__Task to carry out__
Make a tally of the lines in the records that include the string "Python", and give only that number.

__Given records__

## begin

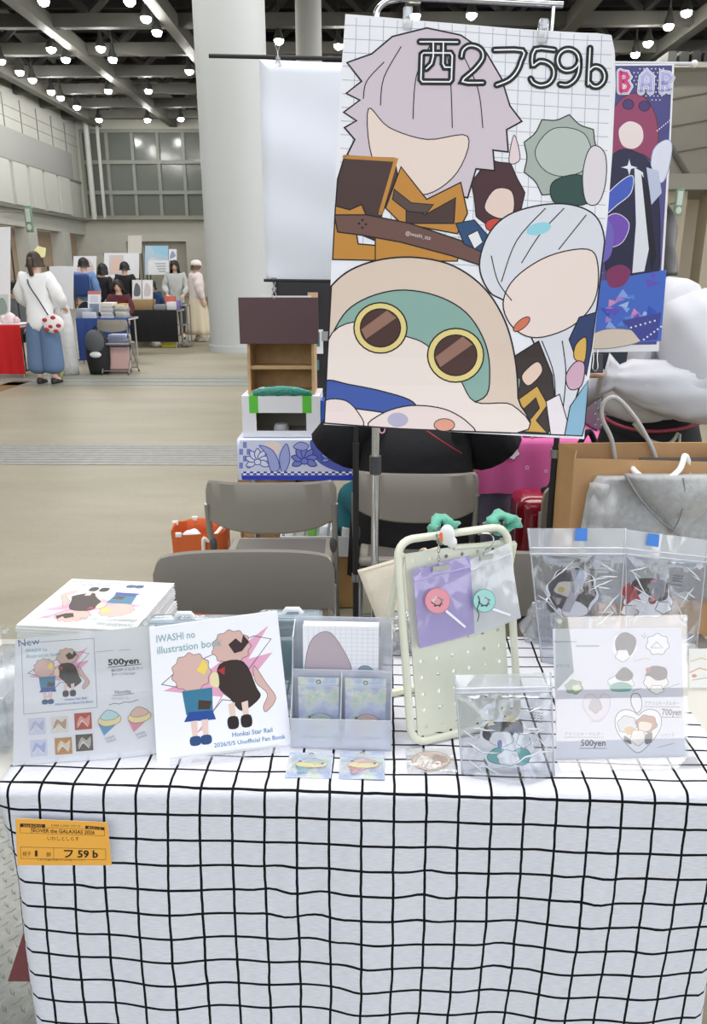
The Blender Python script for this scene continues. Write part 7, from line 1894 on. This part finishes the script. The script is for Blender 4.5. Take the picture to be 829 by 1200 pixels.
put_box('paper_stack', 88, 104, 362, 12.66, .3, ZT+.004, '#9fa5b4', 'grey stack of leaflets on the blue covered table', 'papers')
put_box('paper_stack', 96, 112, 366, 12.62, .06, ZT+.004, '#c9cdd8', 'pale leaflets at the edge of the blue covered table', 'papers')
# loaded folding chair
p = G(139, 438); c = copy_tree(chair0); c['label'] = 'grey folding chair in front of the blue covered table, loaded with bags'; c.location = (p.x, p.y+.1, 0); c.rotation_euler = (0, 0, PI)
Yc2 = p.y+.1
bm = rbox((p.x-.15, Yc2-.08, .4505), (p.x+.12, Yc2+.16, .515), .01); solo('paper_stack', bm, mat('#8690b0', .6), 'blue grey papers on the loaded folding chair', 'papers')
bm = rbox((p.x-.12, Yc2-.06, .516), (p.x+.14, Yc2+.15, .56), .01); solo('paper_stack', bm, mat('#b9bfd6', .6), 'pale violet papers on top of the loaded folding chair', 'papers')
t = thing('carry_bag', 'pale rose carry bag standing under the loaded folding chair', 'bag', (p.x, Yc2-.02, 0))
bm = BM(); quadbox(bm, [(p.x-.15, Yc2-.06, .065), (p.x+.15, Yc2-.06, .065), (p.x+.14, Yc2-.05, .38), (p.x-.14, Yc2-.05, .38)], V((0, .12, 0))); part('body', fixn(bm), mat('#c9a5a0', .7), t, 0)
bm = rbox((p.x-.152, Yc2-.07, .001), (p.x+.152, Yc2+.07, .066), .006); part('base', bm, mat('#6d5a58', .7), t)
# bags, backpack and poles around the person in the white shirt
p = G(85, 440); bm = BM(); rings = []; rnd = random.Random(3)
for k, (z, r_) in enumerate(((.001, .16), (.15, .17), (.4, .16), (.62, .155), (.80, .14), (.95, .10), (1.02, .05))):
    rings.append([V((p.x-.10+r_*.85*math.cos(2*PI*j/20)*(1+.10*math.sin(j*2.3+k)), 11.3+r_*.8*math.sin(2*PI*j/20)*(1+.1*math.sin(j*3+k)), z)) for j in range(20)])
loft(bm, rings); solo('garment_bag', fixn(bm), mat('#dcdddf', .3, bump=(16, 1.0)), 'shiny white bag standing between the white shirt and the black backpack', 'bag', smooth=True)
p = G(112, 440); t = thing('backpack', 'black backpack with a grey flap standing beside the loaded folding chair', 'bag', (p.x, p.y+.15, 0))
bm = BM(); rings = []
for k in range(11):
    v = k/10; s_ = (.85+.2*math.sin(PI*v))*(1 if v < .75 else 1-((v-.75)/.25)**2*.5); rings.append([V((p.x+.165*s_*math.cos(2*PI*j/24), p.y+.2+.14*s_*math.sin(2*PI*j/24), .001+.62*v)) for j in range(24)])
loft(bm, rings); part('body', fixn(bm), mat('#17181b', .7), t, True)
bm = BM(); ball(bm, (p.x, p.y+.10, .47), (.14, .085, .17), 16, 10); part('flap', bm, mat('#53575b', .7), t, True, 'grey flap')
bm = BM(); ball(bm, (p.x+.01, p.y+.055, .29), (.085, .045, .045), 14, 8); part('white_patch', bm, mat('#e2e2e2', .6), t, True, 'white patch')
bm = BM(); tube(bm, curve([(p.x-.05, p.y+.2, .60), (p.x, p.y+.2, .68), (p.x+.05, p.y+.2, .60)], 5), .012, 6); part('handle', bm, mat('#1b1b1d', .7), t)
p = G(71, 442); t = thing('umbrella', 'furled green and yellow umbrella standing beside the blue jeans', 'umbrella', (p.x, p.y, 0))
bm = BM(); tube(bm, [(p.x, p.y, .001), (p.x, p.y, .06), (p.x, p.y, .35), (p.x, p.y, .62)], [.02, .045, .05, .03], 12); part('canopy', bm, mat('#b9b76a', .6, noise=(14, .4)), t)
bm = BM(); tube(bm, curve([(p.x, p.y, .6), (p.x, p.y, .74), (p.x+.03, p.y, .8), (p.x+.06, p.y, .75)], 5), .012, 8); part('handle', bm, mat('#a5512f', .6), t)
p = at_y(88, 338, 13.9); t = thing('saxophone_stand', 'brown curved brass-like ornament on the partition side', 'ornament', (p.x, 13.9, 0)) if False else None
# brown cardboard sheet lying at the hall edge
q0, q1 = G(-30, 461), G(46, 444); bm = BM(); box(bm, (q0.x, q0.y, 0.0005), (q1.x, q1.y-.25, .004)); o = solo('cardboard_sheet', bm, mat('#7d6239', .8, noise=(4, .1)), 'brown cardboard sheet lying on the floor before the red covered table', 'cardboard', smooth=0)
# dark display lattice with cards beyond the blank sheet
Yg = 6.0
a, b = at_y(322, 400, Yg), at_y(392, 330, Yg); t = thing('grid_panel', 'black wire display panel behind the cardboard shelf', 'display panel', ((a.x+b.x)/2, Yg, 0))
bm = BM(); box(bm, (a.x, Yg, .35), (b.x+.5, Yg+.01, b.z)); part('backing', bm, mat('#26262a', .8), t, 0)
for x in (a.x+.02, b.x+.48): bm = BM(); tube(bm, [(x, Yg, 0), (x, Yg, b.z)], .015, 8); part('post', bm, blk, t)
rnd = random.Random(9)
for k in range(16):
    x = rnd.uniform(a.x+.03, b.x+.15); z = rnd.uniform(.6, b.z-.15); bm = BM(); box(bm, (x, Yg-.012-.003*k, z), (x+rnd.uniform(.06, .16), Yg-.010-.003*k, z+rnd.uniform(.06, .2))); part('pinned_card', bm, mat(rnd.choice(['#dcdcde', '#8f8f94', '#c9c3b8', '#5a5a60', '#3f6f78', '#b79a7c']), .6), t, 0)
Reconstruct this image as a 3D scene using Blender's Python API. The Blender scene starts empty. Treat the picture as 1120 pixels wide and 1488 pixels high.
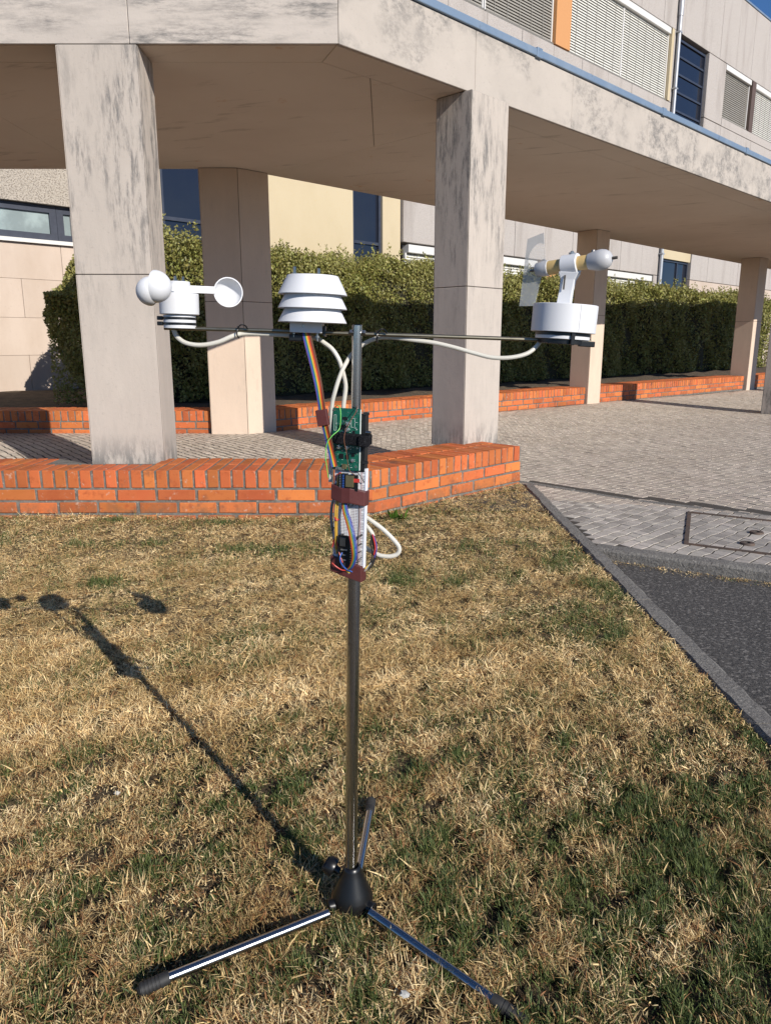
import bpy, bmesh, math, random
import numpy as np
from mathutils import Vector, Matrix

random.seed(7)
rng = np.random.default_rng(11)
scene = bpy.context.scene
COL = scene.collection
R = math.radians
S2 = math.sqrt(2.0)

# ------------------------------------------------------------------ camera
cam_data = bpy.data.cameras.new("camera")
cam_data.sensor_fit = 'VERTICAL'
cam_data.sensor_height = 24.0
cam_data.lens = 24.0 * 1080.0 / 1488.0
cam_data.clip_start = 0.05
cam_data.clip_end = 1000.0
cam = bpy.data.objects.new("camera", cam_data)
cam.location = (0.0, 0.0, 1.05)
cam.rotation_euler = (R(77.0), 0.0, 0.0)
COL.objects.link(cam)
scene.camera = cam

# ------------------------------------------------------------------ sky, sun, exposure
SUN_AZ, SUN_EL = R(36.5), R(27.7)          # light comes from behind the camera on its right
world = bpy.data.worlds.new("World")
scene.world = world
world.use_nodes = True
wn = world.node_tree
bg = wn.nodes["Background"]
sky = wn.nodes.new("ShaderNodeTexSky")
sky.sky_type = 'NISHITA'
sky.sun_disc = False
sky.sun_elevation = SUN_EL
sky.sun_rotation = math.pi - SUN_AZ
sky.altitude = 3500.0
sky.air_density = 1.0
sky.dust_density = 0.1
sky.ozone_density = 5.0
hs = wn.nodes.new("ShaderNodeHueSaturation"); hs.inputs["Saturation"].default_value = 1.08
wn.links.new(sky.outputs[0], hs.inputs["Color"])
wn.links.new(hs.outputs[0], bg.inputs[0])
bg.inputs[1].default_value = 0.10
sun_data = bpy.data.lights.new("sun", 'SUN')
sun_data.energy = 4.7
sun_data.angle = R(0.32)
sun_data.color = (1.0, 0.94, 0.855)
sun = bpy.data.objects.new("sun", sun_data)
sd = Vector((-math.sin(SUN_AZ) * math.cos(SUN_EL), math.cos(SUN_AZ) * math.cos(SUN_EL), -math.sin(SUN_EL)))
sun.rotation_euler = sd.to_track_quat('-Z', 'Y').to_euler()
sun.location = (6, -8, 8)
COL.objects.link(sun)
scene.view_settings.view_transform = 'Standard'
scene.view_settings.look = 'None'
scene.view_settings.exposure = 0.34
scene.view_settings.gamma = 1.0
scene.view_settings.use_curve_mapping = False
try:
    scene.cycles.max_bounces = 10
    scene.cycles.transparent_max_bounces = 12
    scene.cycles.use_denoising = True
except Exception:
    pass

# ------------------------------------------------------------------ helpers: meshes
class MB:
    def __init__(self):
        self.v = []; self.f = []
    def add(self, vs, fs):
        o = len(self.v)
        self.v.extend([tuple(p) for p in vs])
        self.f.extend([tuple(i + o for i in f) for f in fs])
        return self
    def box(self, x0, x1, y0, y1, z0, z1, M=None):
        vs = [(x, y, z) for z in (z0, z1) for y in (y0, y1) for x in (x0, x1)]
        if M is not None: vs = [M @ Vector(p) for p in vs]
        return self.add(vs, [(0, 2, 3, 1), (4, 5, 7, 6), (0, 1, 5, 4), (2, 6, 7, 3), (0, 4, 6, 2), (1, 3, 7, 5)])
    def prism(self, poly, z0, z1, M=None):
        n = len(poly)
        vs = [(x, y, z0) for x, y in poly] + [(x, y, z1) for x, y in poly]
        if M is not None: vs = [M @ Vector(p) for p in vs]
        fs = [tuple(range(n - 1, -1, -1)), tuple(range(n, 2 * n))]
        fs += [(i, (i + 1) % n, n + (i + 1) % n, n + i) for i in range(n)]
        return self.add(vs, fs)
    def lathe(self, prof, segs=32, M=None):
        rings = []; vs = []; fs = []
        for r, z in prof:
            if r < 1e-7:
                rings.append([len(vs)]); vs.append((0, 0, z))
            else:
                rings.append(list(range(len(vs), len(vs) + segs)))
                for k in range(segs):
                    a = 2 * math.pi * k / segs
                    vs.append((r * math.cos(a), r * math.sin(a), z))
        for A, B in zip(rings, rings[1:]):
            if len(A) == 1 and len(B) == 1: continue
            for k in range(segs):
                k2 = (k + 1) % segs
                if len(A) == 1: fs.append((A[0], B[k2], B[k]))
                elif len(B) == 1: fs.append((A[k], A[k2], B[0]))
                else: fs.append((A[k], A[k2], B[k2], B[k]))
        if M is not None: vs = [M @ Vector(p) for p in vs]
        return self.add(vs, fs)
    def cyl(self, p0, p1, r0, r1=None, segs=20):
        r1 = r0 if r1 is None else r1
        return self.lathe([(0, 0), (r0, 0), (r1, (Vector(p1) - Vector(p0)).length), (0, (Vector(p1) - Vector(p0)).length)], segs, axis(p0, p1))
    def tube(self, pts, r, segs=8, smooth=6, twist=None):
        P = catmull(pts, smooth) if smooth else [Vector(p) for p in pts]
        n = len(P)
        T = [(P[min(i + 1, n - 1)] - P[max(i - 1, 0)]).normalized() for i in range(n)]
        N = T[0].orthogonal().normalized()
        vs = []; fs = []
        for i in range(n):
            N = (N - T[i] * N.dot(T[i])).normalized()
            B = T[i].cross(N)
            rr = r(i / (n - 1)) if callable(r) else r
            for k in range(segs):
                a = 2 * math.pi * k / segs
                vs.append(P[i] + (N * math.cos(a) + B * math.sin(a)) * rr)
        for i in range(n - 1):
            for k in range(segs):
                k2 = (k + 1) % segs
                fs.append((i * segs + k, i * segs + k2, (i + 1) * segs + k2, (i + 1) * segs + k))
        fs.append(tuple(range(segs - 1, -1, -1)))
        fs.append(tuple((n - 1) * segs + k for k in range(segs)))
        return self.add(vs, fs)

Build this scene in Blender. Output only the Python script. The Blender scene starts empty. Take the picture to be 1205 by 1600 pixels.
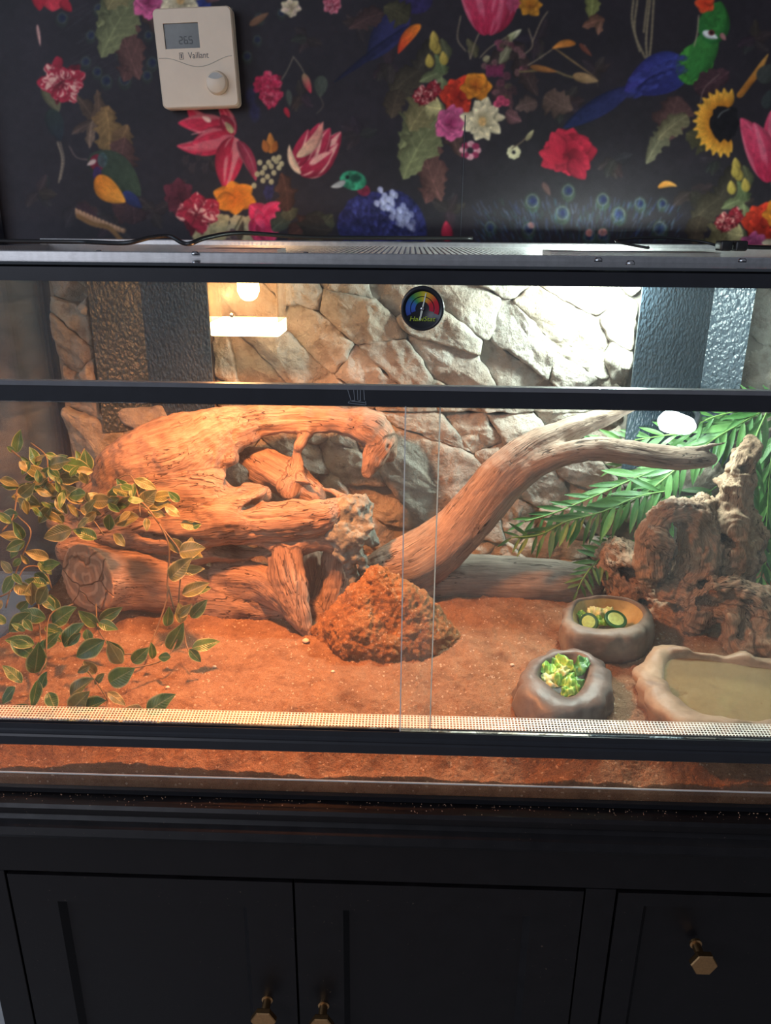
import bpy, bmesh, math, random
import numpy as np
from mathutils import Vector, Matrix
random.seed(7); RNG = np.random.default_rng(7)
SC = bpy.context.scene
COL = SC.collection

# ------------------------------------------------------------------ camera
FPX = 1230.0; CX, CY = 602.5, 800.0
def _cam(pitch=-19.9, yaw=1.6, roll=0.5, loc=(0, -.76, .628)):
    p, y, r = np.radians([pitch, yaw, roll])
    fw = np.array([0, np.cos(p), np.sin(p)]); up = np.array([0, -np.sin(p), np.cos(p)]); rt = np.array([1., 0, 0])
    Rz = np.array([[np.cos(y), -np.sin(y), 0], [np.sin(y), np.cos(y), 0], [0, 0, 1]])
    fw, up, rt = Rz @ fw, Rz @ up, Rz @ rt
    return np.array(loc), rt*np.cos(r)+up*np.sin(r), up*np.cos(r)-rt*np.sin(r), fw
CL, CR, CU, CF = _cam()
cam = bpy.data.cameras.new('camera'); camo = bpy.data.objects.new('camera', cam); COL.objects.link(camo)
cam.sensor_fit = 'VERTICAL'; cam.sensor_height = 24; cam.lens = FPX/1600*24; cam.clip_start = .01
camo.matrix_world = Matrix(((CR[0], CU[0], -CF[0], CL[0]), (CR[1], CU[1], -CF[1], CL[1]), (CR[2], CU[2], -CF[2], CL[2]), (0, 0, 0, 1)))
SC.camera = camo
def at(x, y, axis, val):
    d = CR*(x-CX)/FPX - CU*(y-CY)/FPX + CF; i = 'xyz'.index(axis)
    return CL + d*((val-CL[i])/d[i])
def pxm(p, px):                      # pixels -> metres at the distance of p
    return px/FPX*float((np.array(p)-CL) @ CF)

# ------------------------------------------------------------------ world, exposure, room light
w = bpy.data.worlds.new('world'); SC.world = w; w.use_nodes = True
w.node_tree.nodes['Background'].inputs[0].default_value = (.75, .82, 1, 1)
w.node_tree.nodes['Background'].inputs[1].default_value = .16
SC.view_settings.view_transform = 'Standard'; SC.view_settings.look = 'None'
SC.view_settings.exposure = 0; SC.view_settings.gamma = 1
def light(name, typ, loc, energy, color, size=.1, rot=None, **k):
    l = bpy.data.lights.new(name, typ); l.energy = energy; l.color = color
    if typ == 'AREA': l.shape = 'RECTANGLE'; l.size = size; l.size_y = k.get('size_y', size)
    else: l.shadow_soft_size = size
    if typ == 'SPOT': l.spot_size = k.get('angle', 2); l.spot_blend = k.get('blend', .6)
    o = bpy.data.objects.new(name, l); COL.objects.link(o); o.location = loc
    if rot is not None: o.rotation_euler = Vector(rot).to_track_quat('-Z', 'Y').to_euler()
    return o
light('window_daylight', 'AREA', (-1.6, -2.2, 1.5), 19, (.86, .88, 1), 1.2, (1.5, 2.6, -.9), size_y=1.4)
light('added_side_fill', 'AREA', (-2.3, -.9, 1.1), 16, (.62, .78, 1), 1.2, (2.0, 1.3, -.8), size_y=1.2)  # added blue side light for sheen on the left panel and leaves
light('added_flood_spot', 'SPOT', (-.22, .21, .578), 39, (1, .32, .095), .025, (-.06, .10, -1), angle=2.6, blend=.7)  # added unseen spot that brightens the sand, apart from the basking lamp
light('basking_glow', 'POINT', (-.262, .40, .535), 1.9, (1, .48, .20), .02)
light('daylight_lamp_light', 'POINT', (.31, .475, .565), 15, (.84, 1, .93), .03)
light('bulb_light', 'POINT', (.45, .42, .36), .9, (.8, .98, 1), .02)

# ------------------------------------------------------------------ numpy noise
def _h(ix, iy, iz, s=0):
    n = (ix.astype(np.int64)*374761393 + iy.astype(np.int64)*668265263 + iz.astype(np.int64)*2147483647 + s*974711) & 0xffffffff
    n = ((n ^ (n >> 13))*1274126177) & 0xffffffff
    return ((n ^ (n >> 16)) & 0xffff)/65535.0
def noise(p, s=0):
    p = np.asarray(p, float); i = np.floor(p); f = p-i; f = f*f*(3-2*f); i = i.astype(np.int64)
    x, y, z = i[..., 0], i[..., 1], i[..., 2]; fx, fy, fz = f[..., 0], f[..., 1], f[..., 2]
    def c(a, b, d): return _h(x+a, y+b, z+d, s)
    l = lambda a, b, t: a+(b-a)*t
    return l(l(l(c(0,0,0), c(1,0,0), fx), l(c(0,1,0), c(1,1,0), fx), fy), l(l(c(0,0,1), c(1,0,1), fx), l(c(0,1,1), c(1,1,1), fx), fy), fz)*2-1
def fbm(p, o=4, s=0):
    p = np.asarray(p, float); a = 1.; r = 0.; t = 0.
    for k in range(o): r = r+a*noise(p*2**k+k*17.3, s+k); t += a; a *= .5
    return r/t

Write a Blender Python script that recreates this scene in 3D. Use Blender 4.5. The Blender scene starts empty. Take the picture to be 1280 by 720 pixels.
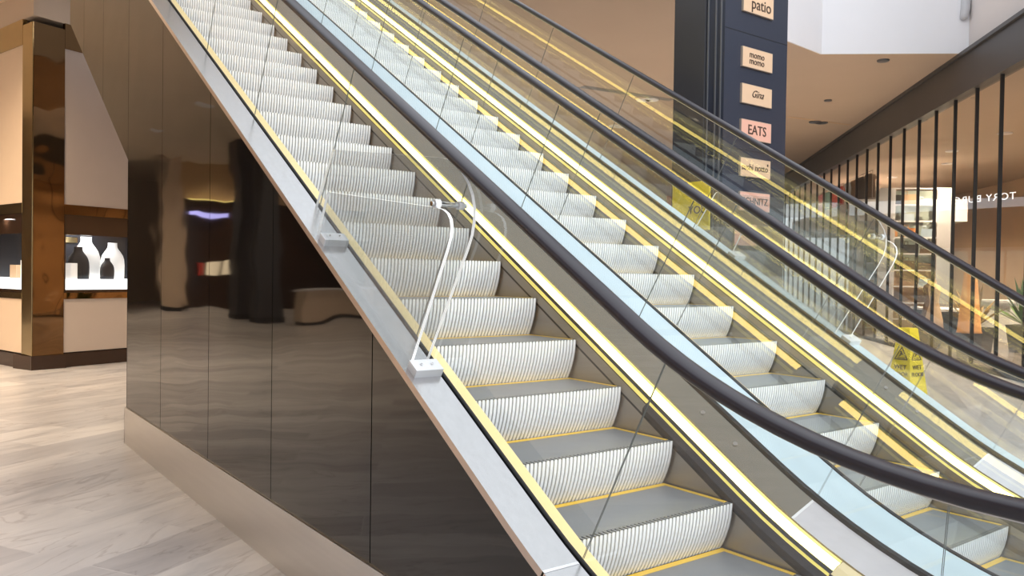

## end

__Written answer__
4